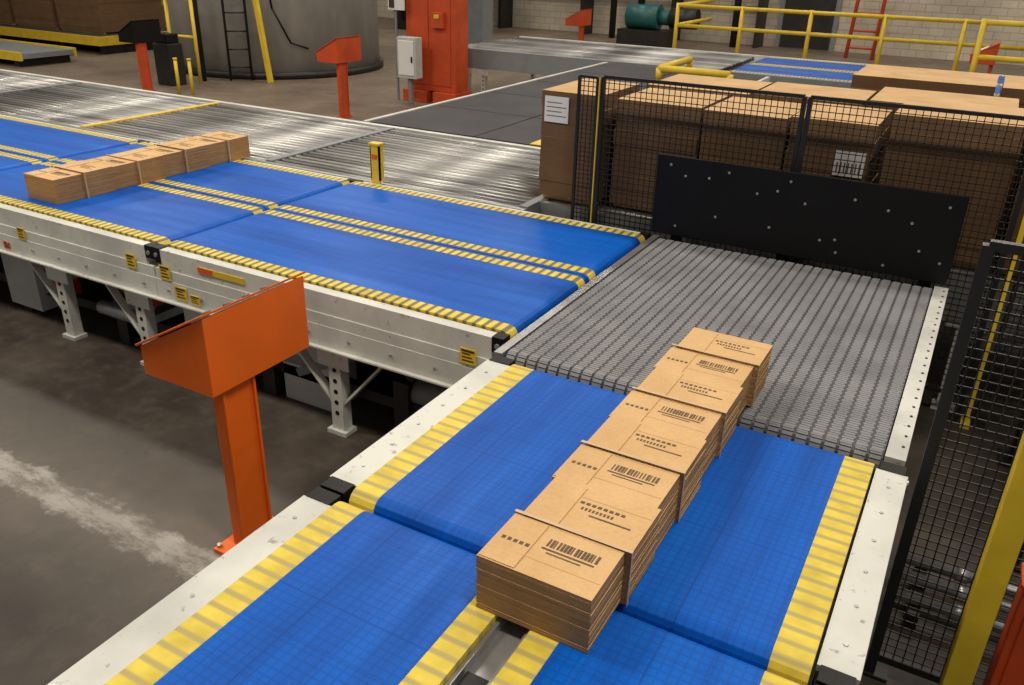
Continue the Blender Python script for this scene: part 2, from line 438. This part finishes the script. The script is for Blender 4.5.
# ---------------------------------------------------------------- control pedestals
def pedestal(name,x,y,m='orange',head='orange'):
    b=MB()
    b.box(x-.055,x+.02,y-.10,y+.09,0,.012,m)
    for dx,dy in((-.045,-.085),(.01,-.085),(.01,.078),(-.045,.078)): b.cyl((x+dx,y+dy,.012),(x+dx,y+dy,.022),.008,'alu',6)
    b.box(x-.022,x+.010,y-.055,y+.055,.012,.51,m)
    b.box(x+.010,x+.018,y-.055,y-.047,.012,.51,m); b.box(x+.010,x+.018,y+.047,y+.055,.012,.51,m)
    b.prism([(x-.022,.012),(x-.05,.012),(x-.022,.07)],'Y',y-.005,y+.005,m)
    y0=y-.095;y1=y+.25
    b.prism([(x-.215,.505),(x+.03,.505),(x+.03,.716),(x-.215,.585)],'Y',y0,y1,head)
    b.prism([(x-.225,.583),(x+.034,.722),(x+.034,.728),(x-.229,.588)],'Y',y0-.006,y1+.006,head)
    def sl(u): return .588+(u-(x-.229))*(.728-.588)/.263
    u0,u1=x-.16,x-.07
    vs=[(u0,y0+.05,sl(u0)+.0012),(u1,y0+.05,sl(u1)+.0012),(u1,y1-.05,sl(u1)+.0012),(u0,y1-.05,sl(u0)+.0012)]
    b.add(vs,[(0,1,2,3)],'paper')
    for k in range(4):
        yy=y0+.08+k*.065; u=x-.045
        b.cyl((u,yy,sl(u)),(u-.003,yy,sl(u)+.005),.011,'grey',12)
    return b.done(name,.0015)
pedestal('control_pedestal',-1.525,1.305)
pedestal('control_pedestal',-5.34,6.3,'orange_d',head='orange_d')
pedestal('control_pedestal',-7.96,6.19,'orange_d',head='black')
pedestal('control_pedestal',-5.37,11.6,'orange_d',head='orange_d')
pedestal('control_pedestal',-.1,10.6,'orange_d',head='orange_d')

# ---------------------------------------------------------------- roller conveyor behind
b=MB()
rb=[-1.64,-3.1,-4.55,-6.0,-7.45,-8.9]
for i in range(len(rb)-1):
    x1=rb[i]-.02;x0=rb[i+1]+.02
    for q in range(20):
        y=3.05+.0505*(q+.5)
        b.cyl((x0,y,BZ-.022),(x1,y,BZ-.022),.0155,'roller',10)
    b.box(x0,x1,3.05,4.08,.40,.42,'black')
    b.box(x1,x1+.04,3.055,4.075,.38,BZ-.004,'yellow' if i==2 else 'grey')
b.box(rb[-1]-.02,rb[0]+.02,4.08,4.12,.36,BZ-.004,'white')
b.box(rb[-1]-.02,rb[0]+.02,3.025,3.05,.36,BZ-.01,'alu')
for x in [-1.8,-2.6,-3.4,-4.2,-5,-5.8,-6.6,-7.4,-8.2]:
    leg(b,x,4.07,.36,()); leg(b,x+.02,3.06,.36,())
b.done('roller_conveyor')
b=MB()
for i in range(5):
    for j in range(2):
        b.box(-3.32+j*.76,-2.57+j*.76,4.15+i*.73,4.87+i*.73,.48,BZ-.004,'deck')
b.box(-3.36,-3.33,4.13,7.85,.34,BZ,'white'); b.box(-1.80,-1.77,4.13,7.85,.34,BZ,'white')
b.box(-2.2,-1.82,4.15,4.42,BZ-.004,BZ+.001,'yellow')
for y in(4.4,5.6,6.8,7.6):
    leg(b,-3.34,y,.34,(),'Y'); leg(b,-1.79,y,.34,(),'Y')
b.done('deck_plate_conveyor')
b=MB()
b.box(-2.42,-2.37,3.012,3.024,.0,.69,'yellow'); b.box(-2.42,-2.415,3.012,3.045,.53,.69,'yellow'); b.box(-2.375,-2.37,3.012,3.045,.53,.69,'yellow'); b.box(-2.41,-2.38,3.009,3.012,.63,.65,'red'); b.box(-2.425,-2.365,3.008,3.05,.69,.70,'yellow')
b.done('sensor_post')

# ---------------------------------------------------------------- far conveyor
b=MB()
def rollers_x(x0,x1,y0,y1,step=.09):
    y=y0
    while y<y1: b.cyl((x0,y,BZ-.022),(x1,y,BZ-.022),.022,'roller',8); y+=step
rollers_x(-5.2,-2.3,8.03,9.4,.1)
for c0,c1 in((8.0,8.7),(8.72,9.42)):
    for x0,x1 in((-2.2,-1.05),(-1.0,.15)):
        b.belt(x0,x1,c0,c0+.07,BZ,.03,'X','str_x'); b.belt(x0,x1,c0+.07,c1-.07,BZ,.03,'X','belt_x'); b.belt(x0,x1,c1-.07,c1,BZ,.03,'X','str_x')
b.box(-1.045,-1.005,8,9.42,.4,BZ+.002,'yellow')
rollers_x(.2,2.6,8.03,9.4,.1)
b.box(-5.2,2.6,7.93,7.98,.33,BZ,'grey'); b.box(-5.2,2.6,9.44,9.5,.33,BZ,'white'); b.box(-5.2,2.6,8,9.4,.38,.42,'dark')
for x in(-5,-4.8,-3.6,-2.4,-1.2,0,1.2,2.4): leg(b,x,7.95,.33,()); leg(b,x,9.45,.33,())
b.done('far_belt_conveyor')
b=MB()
for k in range(44):
    x=-1.66+.08*k; b.cyl((x,6.4,BZ-.022),(x,7.4,BZ-.022),.022,'roller',8)
b.box(-1.70,2,6.33,6.38,.33,BZ,'grey'); b.box(-1.70,2,7.42,7.46,.33,BZ,'grey'); b.box(-1.70,2,6.39,7.41,.38,.42,'dark')
for x in(-1.6,-.4,.8,1.9): leg(b,x,6.35,.33,()); leg(b,x,7.43,.33,())
b.done('far_roller_conveyor')
b=MB()
b.cyl((-2.5,7.0,.62),(-2.5,7.8,.62),.03,'yellow'); b.cyl((-2.5,7.0,.62),(-1.9,7.0,.62),.03,'yellow')
for p in((-2.5,7.0),(-2.5,7.8),(-1.9,7.0)): b.cyl((*p,BZ-.003),(*p,.62),.03,'yellow')
b.done('yellow_guard_rail')

# ---------------------------------------------------------------- board stacks
def stack(x0,x1,y0,y1,z0,z1,seed=1):
    b=MB(); r=random.Random(seed)
    for k in range(3):
        y=y0+.03+k*(y1-y0-.1)/2; b.box(x0+.01,x1-.01,y,y+.04,z0,z0+.02,'stack_t')
    zz=z0+.02
    n=max(3,int((z1-zz)/.055)); th=(z1-zz)/n
    for q in range(n):
        j=r.uniform(-.003,.003);k=r.uniform(-.003,.003)
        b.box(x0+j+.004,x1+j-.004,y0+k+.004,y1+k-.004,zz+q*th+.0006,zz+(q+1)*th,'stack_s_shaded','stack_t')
    return b
st=[(-1.645,-1.37,3.19,3.62,.985),(-1.33,-.97,3.24,3.64,.975),(-.965,-.64,3.24,3.64,.97),(-.635,-.33,3.24,3.64,.98),
    (-1.36,-.9,3.66,4.1,.98),(-.89,-.45,3.66,4.1,.985),(-.29,.12,3.22,3.66,1.03),(.14,.6,3.22,3.66,1.03),(-.43,.1,3.70,4.15,1.0),(.12,.6,3.70,4.15,1.02),(-.6,.0,4.3,4.8,1.02),(.02,.6,4.3,4.8,1.02)]
for i,(x0,x1,y0,y1,zt) in enumerate(st):
    b=stack(x0,x1,y0,y1,BZ-.0,zt,i)
    if i==0:
        b.box(x0+.02,x0+.13,y0-.002,y0+.002,.86,.965,'paper')
        for k in range(4): b.box(x0+.03,x0+.12-.02*(k%2),y0-.003,y0-.002,.885+k*.018,.888+k*.018,'print')
    if i==3:
        b.box(x1-.125,x1-.02,y0-.002,y0+.002,.79,.88,'paper')
        for k in range(7): b.box(x1-.115+k*.013,x1-.110+k*.013,y0-.003,y0-.002,.80,.84,'print')
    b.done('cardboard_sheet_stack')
b=MB()
y=3.18
while y<4.85: b.cyl((-1.6,y,BZ-.021),(.7,y,BZ-.021),.02,'roller',8); y+=.06
b.box(-1.6,.7,3.17,4.9,.40,.43,'dark'); b.box(-1.618,-1.6,3.16,4.9,.36,BZ-.004,'alu'); b.box(-1.6,.7,3.145,3.16,.36,BZ-.004,'alu')
for x in(-1.5,-.7,.1): leg(b,x,3.17,.40,()); leg(b,x,4.85,.40,())
b.done('stack_roller_bed')

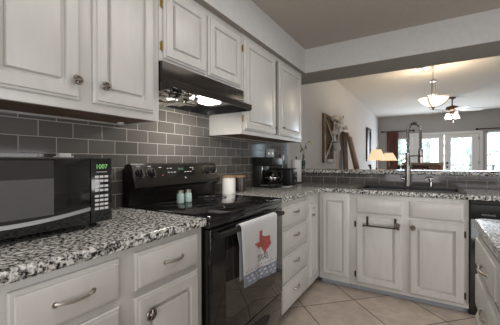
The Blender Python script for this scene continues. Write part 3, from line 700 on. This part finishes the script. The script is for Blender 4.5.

-*-*-

Exercise → Write out every line of the entries that holds the word "scene".

Output →
Continue the Blender Python script for this scene: part 2, from line 438. This part finishes the script. The script is for Blender 4.5.
The Blender Python script for this scene continues. Write part 3, from line 700 on. This part finishes the script. The script is for Blender 4.5.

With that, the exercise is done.